El colibrí enano, Batman y los listos


Hay gente que entiende tanto, pero tanto, de una cosa (de literatura, Formula 1 u ornitología, eso da igual) que muere un poco por dentro cada vez que tú  (que, por supuesto, entiendes mucho menos), coincides con él en la valoración del último Houellebecq, los neumáticos que debería usar Fernando Alonso o el potencial erótico del rito de apareamiento del colibrí enano de Borneo. Notas en el brillo de sus ojos ese halo de fingida condescendencia, como diciendo: “No, si al final acabarás entendiendo”. Mientras por dentro se pregunta: “¿Me habré equivocado esta vez? Si le gusta a ese paleto, no puede gustarme a mí.”

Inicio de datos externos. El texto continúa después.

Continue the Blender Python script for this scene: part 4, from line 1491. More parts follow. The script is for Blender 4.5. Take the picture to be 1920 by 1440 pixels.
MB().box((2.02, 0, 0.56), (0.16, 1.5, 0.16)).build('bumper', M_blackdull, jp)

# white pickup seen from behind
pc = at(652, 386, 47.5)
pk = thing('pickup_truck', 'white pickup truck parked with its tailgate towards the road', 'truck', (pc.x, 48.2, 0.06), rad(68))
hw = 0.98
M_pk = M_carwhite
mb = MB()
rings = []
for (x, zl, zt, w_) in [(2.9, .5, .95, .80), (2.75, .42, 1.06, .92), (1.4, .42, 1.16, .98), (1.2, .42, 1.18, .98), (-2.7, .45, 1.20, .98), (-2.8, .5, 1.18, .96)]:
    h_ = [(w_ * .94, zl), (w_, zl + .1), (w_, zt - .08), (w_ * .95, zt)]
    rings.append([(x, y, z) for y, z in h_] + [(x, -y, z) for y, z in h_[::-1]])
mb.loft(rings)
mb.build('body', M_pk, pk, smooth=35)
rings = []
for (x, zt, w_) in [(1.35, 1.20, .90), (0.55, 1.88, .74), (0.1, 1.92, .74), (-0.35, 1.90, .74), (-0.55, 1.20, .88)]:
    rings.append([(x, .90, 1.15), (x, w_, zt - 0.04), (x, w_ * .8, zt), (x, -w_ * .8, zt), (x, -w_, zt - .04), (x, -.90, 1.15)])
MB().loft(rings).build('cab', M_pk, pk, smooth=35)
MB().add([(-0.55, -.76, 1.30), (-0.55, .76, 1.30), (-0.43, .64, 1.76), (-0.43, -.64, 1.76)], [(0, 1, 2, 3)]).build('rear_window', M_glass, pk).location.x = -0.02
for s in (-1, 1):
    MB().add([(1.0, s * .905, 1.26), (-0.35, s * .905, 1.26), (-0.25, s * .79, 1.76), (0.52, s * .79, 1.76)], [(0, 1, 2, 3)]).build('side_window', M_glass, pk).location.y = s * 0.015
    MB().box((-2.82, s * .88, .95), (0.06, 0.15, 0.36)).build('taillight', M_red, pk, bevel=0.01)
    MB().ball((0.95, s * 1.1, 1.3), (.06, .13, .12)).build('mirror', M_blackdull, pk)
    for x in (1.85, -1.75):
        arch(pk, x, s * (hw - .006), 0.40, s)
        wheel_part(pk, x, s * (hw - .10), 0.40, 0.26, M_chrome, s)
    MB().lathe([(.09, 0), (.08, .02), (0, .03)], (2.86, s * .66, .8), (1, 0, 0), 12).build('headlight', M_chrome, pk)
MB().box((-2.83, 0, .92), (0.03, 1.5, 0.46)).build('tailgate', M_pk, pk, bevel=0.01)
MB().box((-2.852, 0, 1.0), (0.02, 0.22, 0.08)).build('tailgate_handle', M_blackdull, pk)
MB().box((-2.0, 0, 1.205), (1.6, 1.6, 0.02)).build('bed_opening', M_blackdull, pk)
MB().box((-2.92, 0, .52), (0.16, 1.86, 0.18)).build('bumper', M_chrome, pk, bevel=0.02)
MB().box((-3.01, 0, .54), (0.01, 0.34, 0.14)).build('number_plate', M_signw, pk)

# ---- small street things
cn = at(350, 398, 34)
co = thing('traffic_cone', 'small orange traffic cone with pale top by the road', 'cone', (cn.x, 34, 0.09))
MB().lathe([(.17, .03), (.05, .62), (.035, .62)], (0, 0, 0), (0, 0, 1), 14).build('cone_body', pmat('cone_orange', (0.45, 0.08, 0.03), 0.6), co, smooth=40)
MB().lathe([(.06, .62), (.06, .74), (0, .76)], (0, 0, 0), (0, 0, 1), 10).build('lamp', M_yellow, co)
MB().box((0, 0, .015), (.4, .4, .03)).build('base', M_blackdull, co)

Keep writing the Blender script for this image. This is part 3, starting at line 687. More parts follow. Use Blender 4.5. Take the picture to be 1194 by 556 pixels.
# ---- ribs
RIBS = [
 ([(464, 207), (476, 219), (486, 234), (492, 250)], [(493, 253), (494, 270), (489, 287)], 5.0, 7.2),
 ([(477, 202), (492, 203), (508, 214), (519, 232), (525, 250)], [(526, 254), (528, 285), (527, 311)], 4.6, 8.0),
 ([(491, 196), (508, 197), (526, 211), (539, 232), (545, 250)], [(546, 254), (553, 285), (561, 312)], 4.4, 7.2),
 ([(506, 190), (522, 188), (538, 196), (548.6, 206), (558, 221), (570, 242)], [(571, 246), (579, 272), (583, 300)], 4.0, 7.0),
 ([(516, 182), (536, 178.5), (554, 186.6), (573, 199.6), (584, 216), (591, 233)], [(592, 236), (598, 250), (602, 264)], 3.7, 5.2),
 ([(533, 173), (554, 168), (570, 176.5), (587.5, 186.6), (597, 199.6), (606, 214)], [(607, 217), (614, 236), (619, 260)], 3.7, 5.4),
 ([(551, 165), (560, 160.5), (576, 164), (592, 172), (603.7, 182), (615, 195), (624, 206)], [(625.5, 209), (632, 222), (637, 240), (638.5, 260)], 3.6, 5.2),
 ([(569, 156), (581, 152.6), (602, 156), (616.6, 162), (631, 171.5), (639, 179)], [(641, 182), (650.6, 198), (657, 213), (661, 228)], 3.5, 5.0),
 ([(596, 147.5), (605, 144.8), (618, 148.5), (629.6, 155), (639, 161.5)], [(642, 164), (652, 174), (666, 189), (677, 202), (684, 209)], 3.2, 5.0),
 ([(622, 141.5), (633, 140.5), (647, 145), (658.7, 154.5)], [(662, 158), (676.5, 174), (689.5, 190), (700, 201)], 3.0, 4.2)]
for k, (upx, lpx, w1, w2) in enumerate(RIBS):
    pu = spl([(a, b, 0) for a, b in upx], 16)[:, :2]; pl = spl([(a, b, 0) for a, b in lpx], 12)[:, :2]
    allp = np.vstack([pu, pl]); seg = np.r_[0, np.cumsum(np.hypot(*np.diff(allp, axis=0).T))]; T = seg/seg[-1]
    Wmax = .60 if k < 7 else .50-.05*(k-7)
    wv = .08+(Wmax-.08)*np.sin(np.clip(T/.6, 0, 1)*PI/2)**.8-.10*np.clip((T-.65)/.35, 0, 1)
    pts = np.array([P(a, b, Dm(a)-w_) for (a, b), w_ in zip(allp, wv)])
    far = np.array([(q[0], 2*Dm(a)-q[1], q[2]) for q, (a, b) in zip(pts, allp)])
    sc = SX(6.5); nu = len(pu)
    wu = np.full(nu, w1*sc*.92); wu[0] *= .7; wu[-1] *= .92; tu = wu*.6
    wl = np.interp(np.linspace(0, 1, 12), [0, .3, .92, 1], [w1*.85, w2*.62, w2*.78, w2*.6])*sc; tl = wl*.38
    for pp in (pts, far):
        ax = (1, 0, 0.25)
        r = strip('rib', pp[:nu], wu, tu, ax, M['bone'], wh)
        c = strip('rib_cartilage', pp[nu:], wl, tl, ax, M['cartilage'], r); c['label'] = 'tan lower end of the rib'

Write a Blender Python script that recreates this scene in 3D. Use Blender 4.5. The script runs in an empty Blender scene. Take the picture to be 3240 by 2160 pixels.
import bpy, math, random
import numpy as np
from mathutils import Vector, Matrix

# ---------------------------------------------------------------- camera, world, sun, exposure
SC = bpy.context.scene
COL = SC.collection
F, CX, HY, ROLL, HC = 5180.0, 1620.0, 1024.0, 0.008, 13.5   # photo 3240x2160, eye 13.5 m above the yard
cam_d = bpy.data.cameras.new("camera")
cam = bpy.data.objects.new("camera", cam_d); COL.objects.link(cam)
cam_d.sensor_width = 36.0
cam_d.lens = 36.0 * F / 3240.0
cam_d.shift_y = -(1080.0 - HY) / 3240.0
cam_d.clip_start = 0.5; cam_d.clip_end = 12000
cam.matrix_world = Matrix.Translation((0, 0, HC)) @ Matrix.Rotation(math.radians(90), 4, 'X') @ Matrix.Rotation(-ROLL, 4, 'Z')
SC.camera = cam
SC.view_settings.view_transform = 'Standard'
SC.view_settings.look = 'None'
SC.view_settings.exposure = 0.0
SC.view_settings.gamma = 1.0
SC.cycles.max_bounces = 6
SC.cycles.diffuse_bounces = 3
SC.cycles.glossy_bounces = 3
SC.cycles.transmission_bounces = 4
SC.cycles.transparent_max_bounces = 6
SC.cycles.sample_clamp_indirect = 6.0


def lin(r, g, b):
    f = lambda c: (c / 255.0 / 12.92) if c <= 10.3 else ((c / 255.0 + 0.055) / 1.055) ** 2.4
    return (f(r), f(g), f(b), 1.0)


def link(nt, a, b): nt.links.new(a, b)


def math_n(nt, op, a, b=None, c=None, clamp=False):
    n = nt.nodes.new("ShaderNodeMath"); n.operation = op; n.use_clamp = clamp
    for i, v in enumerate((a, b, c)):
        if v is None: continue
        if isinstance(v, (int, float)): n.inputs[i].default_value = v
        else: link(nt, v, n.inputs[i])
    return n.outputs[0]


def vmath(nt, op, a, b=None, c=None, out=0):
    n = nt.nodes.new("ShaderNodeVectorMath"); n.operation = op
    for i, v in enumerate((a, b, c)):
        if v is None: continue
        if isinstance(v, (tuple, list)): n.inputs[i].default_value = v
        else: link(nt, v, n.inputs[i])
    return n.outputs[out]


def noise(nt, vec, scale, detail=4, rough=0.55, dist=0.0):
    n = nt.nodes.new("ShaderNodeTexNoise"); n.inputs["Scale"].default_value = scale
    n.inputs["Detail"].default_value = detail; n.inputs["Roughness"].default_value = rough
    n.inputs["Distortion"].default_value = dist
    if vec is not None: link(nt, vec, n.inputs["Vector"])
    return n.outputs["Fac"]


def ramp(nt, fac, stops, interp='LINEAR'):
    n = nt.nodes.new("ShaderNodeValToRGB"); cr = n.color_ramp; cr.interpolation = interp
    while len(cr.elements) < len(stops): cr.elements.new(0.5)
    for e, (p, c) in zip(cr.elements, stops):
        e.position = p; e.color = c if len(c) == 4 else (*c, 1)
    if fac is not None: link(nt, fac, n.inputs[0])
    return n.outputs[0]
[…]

Y digo yo: con la que está cayendo, ¿no son ganas de amargarse un poquito más la vida? ¿No sale más a cuenta relajarse y guardar la mala leche para futuras barricadas a la puerta del Congreso?

Un ejemplo: a mí el último Batman de Nolan me encantó. Y a Alba, mi hija de trece años, que estaba a mi lado y que al final se puso en pie para aplaudir.

Por suerte tengo amigos a quien les ocurrió lo mismo, y hemos pasado un buen rato rememorando  como críos los grandes momentos.

Y al revés, otros colegas me han dicho: “Tío, me aburrí como una ostra. La del Joker sí que molaba”. Y no por eso les he mirado por encima del hombro, mascullando: “Eso es porque no has captado la sutil mezcolanza entre Frank Miller y Escher, lerdo, más que lerdo”.

Moraleja: No deberíamos olvidar que las personas, en general (no todas, y menos si tienen mayoría absoluta) tienen puntos de vista respetables. Y que por más o menos listos que nos creamos, el hecho de que una cosa nos parezca buena o mala no significa que lo sea realmente.

Eso sí: el Batman de Nolan está de puta madre, y el que diga lo contrario es gilipollas.